The index showed that one-year appreciation increases in Virginia, Arizona and Florida also rose to record levels. Maryland's 22.98 percent increase in home prices was the highest since the one-year period that ended September 2004 at 22.73 percent.

The housing market in Maryland, as in much of the nation, has remained strong as interest rates have stayed near historic lows, allowing buyers to afford pricier homes.

But escalating prices have raised concerns among many economists, including Federal Reserve Chief Alan Greenspan, who fear the market could suffer if mortgage interest rates rise.

Even so, experts pointed to the report as proof the market remains sound.

"There is no evidence here of prices topping out," said Patrick Lawler, chief economist at the Office of Federal Housing Enterprise Oversight, which oversees Freddie Mac and Fannie Mae.

Mortgage giant Freddie Mac said yesterday that benchmark 30-year interest rates across the nation fell for the third straight week to 5.71 percent from 5.77 percent.

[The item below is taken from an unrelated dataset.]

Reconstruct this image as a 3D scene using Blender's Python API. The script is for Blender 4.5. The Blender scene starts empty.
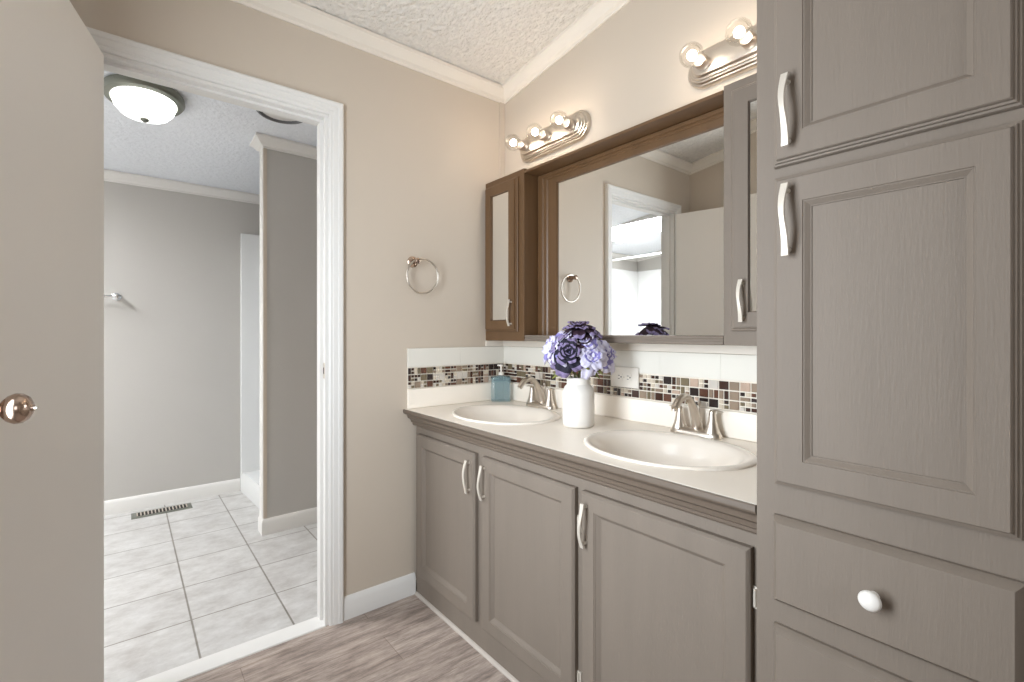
import bpy, bmesh, math, random
from math import sin, cos, pi, radians
from mathutils import Vector, Matrix
random.seed(7)
S = bpy.context.scene
COL = S.collection

# ------------------------------------------------------------------ camera
cam = bpy.data.cameras.new('camera'); camo = bpy.data.objects.new('camera', cam)
COL.objects.link(camo); S.camera = camo
cam.sensor_width = 36; cam.lens = 478.885 / 1024 * 36
cam.clip_start = .02
cam.shift_y = (332.872 - 341) / 1024
camo.location = (1.8809, -1.473, 1.1258)
camo.rotation_euler = (radians(90), 0, radians(51))

# ------------------------------------------------------------------ world, colour, lights
W = bpy.data.worlds.new('world'); S.world = W; W.use_nodes = True
W.node_tree.nodes['Background'].inputs[0].default_value = (.85, .92, 1, 1)
W.node_tree.nodes['Background'].inputs[1].default_value = 1.2
S.view_settings.view_transform = 'Standard'; S.view_settings.look = 'None'
S.view_settings.gamma = 1; S.view_settings.use_curve_mapping = False
S.view_settings.exposure = 0.58

def area(name, loc, rot, sx, sy, power, col):
    l = bpy.data.lights.new(name, 'AREA'); l.shape = 'RECTANGLE'; l.size = sx; l.size_y = sy
    l.energy = power; l.color = col
    o = bpy.data.objects.new(name, l); COL.objects.link(o); o.location = loc; o.rotation_euler = rot
    return o
# added fill at two made-up windows, front and right walls; daylight through the skylight
area('added_front_fill', (1.00, -1.83, 1.20), (radians(90), 0, 0), .58, 1.3, 29, (.84, .92, 1))
area('added_right_fill', (3.27, -1.1, 1.5), (0, radians(90), 0), 1.0, .8, 4, (.93, .96, 1))
area('skylight_daylight', (-1.1, -2.71, 2.33), (0, 0, 0), .96, .56, 58, (.92, .955, 1))
BULB = 47.0      # strength of each clear globe bulb
DOME = 3.0

# ------------------------------------------------------------------ materials
def new_mat(name):
    m = bpy.data.materials.new(name); m.use_nodes = True
    nt = m.node_tree; return m, nt, nt.nodes['Principled BSDF']
def lin(r, g, b):
    f = lambda c: (c/255/12.92) if c/255 <= .04045 else ((c/255+.055)/1.055)**2.4
    return (f(r), f(g), f(b), 1)
def coords(nt, scale=(1,1,1), loc=(0,0,0), rot=(0,0,0)):
    tc = nt.nodes.new('ShaderNodeTexCoord'); mp = nt.nodes.new('ShaderNodeMapping')
    mp.inputs['Scale'].default_value = scale; mp.inputs['Location'].default_value = loc; mp.inputs['Rotation'].default_value = rot
    nt.links.new(tc.outputs['Object'], mp.inputs[0]); return mp.outputs[0]
def noise(nt, vec, scale, detail=3, rough=.5):
    n = nt.nodes.new('ShaderNodeTexNoise'); n.inputs['Scale'].default_value = scale
    n.inputs['Detail'].default_value = detail; n.inputs['Roughness'].default_value = rough
    nt.links.new(vec, n.inputs['Vector']); return n.outputs[0]
def ramp(nt, fac, stops):
    r = nt.nodes.new('ShaderNodeValToRGB'); e = r.color_ramp.elements
    while len(e) < len(stops): e.new(.5)
    for i, (p, c) in enumerate(stops): e[i].position = p; e[i].color = c
    nt.links.new(fac, r.inputs[0]); return r.outputs[0]
def bump(nt, bs, h, strength, dist=.002):
    b = nt.nodes.new('ShaderNodeBump'); b.inputs['Strength'].default_value = strength; b.inputs['Distance'].default_value = dist
    nt.links.new(h, b.inputs['Height']); nt.links.new(b.outputs[0], bs.inputs['Normal'])
def vary(c, k): return tuple(min(1, v*k) for v in c[:3]) + (1,)
def paint(name, rgb, rough=.5, var=.04, nscale=3, bscale=120, bstr=.1, metal=0, stretch=(1,1,1), bdist=.002):
    m, nt, bs = new_mat(name); c = lin(*rgb); v = coords(nt, stretch)
    nt.links.new(ramp(nt, noise(nt, v, nscale), [(.3, vary(c, 1-var)), (.7, vary(c, 1+var))]), bs.inputs['Base Color'])
    bs.inputs['Roughness'].default_value = rough; bs.inputs['Metallic'].default_value = metal
    if bstr: bump(nt, bs, noise(nt, v, bscale), bstr, bdist)
    return m
M = {}
M['wall'] = paint('greige_wall_paint', (198, 185, 169), .6, .015, 2, 60, .12)
M['bathwall'] = paint('light_grey_wall_paint', (190, 186, 180), .6, .015, 2, 60, .12)
M['white'] = paint('white_trim_paint', (226, 223, 218), .4, .006, 3, 60, 0)
M['doorw'] = paint('door_paint', (230, 224, 216), .45, .015, 2, 40, .05)
M['ceil'] = paint('textured_ceiling', (222, 216, 207), .85, .06, 50, 46, 1.0, bdist=.016)
M['bceil'] = paint('white_bathroom_ceiling', (234, 237, 242), .85, .03, 50, 46, .7, bdist=.010)
M['taupe'] = paint('taupe_cabinet_paint', (123, 112, 101), .55, .04, 2.5, 45, .3, stretch=(6, 6, .6))
M['taupe'].node_tree.nodes['Principled BSDF'].inputs['Specular IOR Level'].default_value = .22
M['brown'] = paint('taupe_lamplight_tint', (102, 75, 49), .38, .10, 3, 45, .15, stretch=(6, 6, .6))  # same taupe cabinet paint, with the bulbs' warm light put into its colour
M['mold'] = paint('worn_taupe_molding', (106, 93, 81), .42, .07, 4, 45, .12, stretch=(.6, 6, 6))
M['shoe'] = paint('pale_shoe_molding', (186, 176, 166), .5)
M['cream'] = paint('cream_trim_paint', (226, 217, 204), .5, .02)
M['dark'] = paint('dark_gap', (40, 33, 28), .7)
M['counter'] = paint('cream_laminate', (249, 240, 227), .38, .012, 12, 60, .0)
M['porcelain'] = paint('white_porcelain', (240, 231, 219), .22, .004, 3, 20, 0)
M['wtile'] = paint('white_glazed_tile', (226, 222, 212), .15, .012, 4, 20, .03)
M['grout'] = paint('light_grout', (228, 219, 204), .7)
M['nickel'] = paint('brushed_nickel', (214, 205, 194), .33, .03, 20, 200, .03, metal=1)
M['champ'] = paint('satin_champagne_metal', (206, 197, 184), .5, .03, 20, 200, .03, metal=.35)
M['bronze'] = paint('antique_nickel', (186, 164, 148), .2, .03, 20, 200, .03, metal=1)
M['chrome'] = paint('chrome', (215, 215, 215), .12, .01, 20, 200, 0, metal=1)
M['pewter'] = paint('pewter_rim', (128, 130, 120), .4, .05, 20, 100, .05, metal=.6)
M['greymetal'] = paint('grey_vent_metal', (112, 112, 114), .5, .05)
M['acrylic'] = paint('white_acrylic', (226, 226, 224), .22, .01, 3, 20, 0)
M['ceramic'] = paint('milky_ceramic_glaze', (232, 227, 220), .3, .01, 5, 40, .05)
M['plastic'] = paint('white_plastic', (228, 222, 212), .35, .01)
M['leaf'] = paint('leaf_green', (132, 136, 70), .6, .2, 40)
M['stem'] = paint('stem_green', (110, 112, 70), .6, .1, 40)
M['lav'] = paint('lavender_petal', (142, 134, 196), .7, .25, 60, 200, .2)
M['lavp'] = paint('pale_lavender_petal', (214, 210, 232), .7, .1, 60, 200, .2)
M['plum'] = paint('plum_petal', (50, 28, 42), .75, .3, 60, 200, .2)
M['navy'] = paint('navy_petal', (24, 20, 40), .75, .3, 60, 200, .2)
M['mauve'] = paint('mauve_petal', (134, 120, 158), .75, .2, 60, 200, .2)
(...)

Some economists said investors are worried that rising energy prices in the aftermath of Hurricane Katrina will hurt the economy. That could prompt investors to look for safer investments, such as bonds, which may help drive interest rates lower, said Anirban Basu, head of Sage Policy Group, a Baltimore economic consulting firm.

"It is likely that we will be in a historically low interest rate environment for potentially several more months," he said. "People do not care about the price they're paying for a home. They want to know a monthly mortgage payment.

"Even if home prices are rising, mortgage payments are not rising as dramatically as home price, and this is fueling the marketplace."